▶ **WORK INSTRUCTIONS**:
Can you write out all the lines word for word, with no pictures?

* Begin INFORMATION PROVIDED *

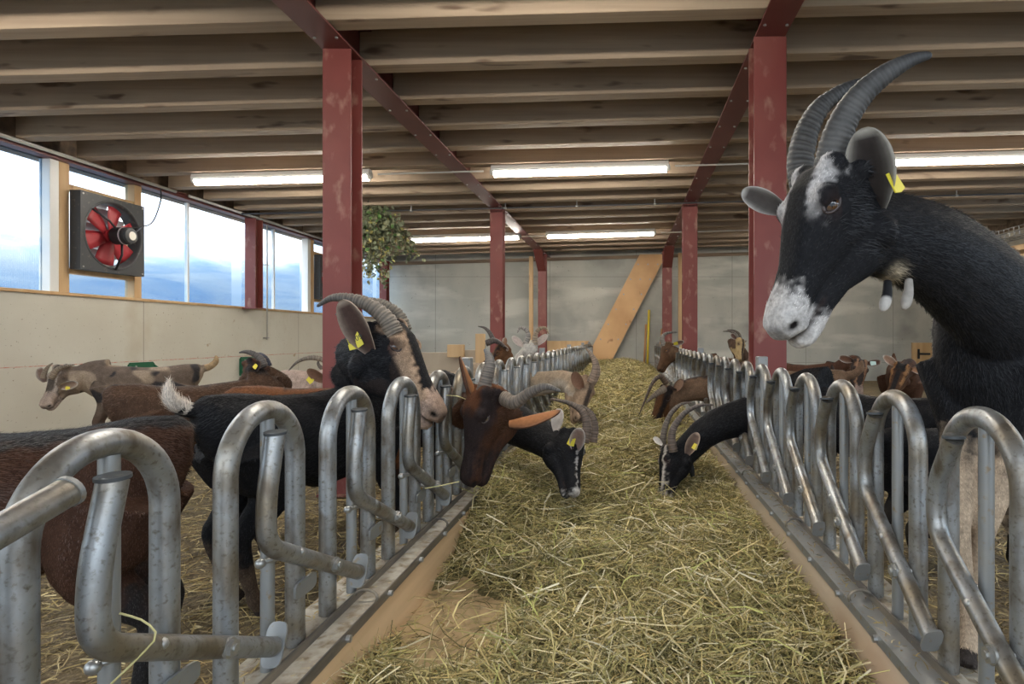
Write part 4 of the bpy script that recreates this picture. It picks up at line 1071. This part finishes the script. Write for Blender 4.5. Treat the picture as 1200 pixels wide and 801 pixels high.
BLK = (.014, .014, .016); TAN = (.42, .30, .21); WHT = (.62, .58, .54); BRN = (.16, .065, .028); RUS = (.30, .12, .04)
def sstr(a): return a

# 1. tall black goat, standing with its front feet on the right kerb and looking over the fence
g1 = Goat('tall black horned goat with white muzzle leaning over the right feed fence', 1.15, (1.50, 2.04), (1.00, 1.66), P(979, 211, 1.20), P(876, 360, 1.09), (-.80, -.30, .50), hipz=.64, shz=.98,
          neck=[P(1172, 365, 1.60), P(1122, 318, 1.44), P(1074, 287, 1.31)], feet={(1, -1): (.845, 1.47, CT + .012), (1, 1): (.895, 1.60, CT + .012)}, vox=.0055, nr=1.30, seed=3,
          pat=dict(base=BLK, fstripe=(.60, .57, .56), fs=(.0115, .105, .036, .026), muzzle=((.58, .55, .53), .232), leg=(.50, .38, .27), legt=(.22, .42), throat=(.45, .38, .28), throatp=P(1056, 319, 1.2), fst=(.060, .040), lidc=(.035, .022, .02), tip=(.05, .045, .05)))
g1.eyes(r=.0180, iris=(.07, .032, .012))
g1.horn([P(972, 222, 1.185), P(974, 190, 1.18), P(985, 150, 1.17), P(1006, 115, 1.165), P(1036, 88, 1.16), P(1066, 71, 1.16), P(1092, 64, 1.16)], r0=.030, rid=42, c0=(.125, .115, .105), c1=(.045, .045, .048), n=(0, 1, 0), r1=.2, rough=.55)
g1.horn([P(943, 222, 1.27), P(938, 190, 1.29), P(944, 158, 1.31), P(958, 130, 1.33), P(976, 113, 1.34), P(998, 100, 1.35), P(1024, 92, 1.36)], r0=.0265, rid=36, c0=(.125, .115, .105), c1=(.045, .045, .048), n=(0, 1, 0), r1=.2)
g1.ear(1, P(1017, 168, 1.13) - P(1027, 250, 1.17), L=.135, W=.078, openv=(-.35, -.9, 0), inner=(.022, .016, .014), rim=(.42, .39, .34), outer=(.04, .036, .033), base=P(1025, 245, 1.17))
g1.eartag(.30, .45, .017, face=(.5, -.8, .3))
g1.ear(-1, P(879, 236, 1.27) - P(922, 256, 1.24), L=.092, W=.042, openv=(-.2, -.9, -.25), inner=(.06, .05, .045), rim=(.50, .47, .43), outer=(.12, .11, .10), base=P(922, 248, 1.235))
for (px, py, Y) in ((1037, 352, 1.17), (1062, 350, 1.20)):
    a = P(px + 3, py - 22, Y + .03); b_ = P(px - 3, py + 12, Y)
    o = MB(); pts = catmull([a, (a + b_) / 2 + V((.004, 0, 0)), b_], 10); o.tube(pts, [.008, .0085, .009, .0095, .010, .0105, .011, .011, .009, .004], 10)
    o.c = [BLK if i < 60 else (.5, .47, .44) for i in range(len(o.v))] if px < 1050 else [(.35, .32, .29)] * len(o.v)
    link('wattle', o.v, o.f, M['ear'], g1.root, True, np.array(o.c))
g1.hair(110000, 1.0, .0005)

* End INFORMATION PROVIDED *

▶ **RESPONSE TO THIS TASK**:
Write part 4 of the bpy script that recreates this picture. It picks up at line 1071. This part finishes the script. Write for Blender 4.5. Treat the picture as 1200 pixels wide and 801 pixels high.
BLK = (.014, .014, .016); TAN = (.42, .30, .21); WHT = (.62, .58, .54); BRN = (.16, .065, .028); RUS = (.30, .12, .04)
def sstr(a): return a

# 1. tall black goat, standing with its front feet on the right kerb and looking over the fence
g1 = Goat('tall black horned goat with white muzzle leaning over the right feed fence', 1.15, (1.50, 2.04), (1.00, 1.66), P(979, 211, 1.20), P(876, 360, 1.09), (-.80, -.30, .50), hipz=.64, shz=.98,
          neck=[P(1172, 365, 1.60), P(1122, 318, 1.44), P(1074, 287, 1.31)], feet={(1, -1): (.845, 1.47, CT + .012), (1, 1): (.895, 1.60, CT + .012)}, vox=.0055, nr=1.30, seed=3,
          pat=dict(base=BLK, fstripe=(.60, .57, .56), fs=(.0115, .105, .036, .026), muzzle=((.58, .55, .53), .232), leg=(.50, .38, .27), legt=(.22, .42), throat=(.45, .38, .28), throatp=P(1056, 319, 1.2), fst=(.060, .040), lidc=(.035, .022, .02), tip=(.05, .045, .05)))
g1.eyes(r=.0180, iris=(.07, .032, .012))
g1.horn([P(972, 222, 1.185), P(974, 190, 1.18), P(985, 150, 1.17), P(1006, 115, 1.165), P(1036, 88, 1.16), P(1066, 71, 1.16), P(1092, 64, 1.16)], r0=.030, rid=42, c0=(.125, .115, .105), c1=(.045, .045, .048), n=(0, 1, 0), r1=.2, rough=.55)
g1.horn([P(943, 222, 1.27), P(938, 190, 1.29), P(944, 158, 1.31), P(958, 130, 1.33), P(976, 113, 1.34), P(998, 100, 1.35), P(1024, 92, 1.36)], r0=.0265, rid=36, c0=(.125, .115, .105), c1=(.045, .045, .048), n=(0, 1, 0), r1=.2)
g1.ear(1, P(1017, 168, 1.13) - P(1027, 250, 1.17), L=.135, W=.078, openv=(-.35, -.9, 0), inner=(.022, .016, .014), rim=(.42, .39, .34), outer=(.04, .036, .033), base=P(1025, 245, 1.17))
g1.eartag(.30, .45, .017, face=(.5, -.8, .3))
g1.ear(-1, P(879, 236, 1.27) - P(922, 256, 1.24), L=.092, W=.042, openv=(-.2, -.9, -.25), inner=(.06, .05, .045), rim=(.50, .47, .43), outer=(.12, .11, .10), base=P(922, 248, 1.235))
for (px, py, Y) in ((1037, 352, 1.17), (1062, 350, 1.20)):
    a = P(px + 3, py - 22, Y + .03); b_ = P(px - 3, py + 12, Y)
    o = MB(); pts = catmull([a, (a + b_) / 2 + V((.004, 0, 0)), b_], 10); o.tube(pts, [.008, .0085, .009, .0095, .010, .0105, .011, .011, .009, .004], 10)
    o.c = [BLK if i < 60 else (.5, .47, .44) for i in range(len(o.v))] if px < 1050 else [(.35, .32, .29)] * len(o.v)
    link('wattle', o.v, o.f, M['ear'], g1.root, True, np.array(o.c))
g1.hair(110000, 1.0, .0005)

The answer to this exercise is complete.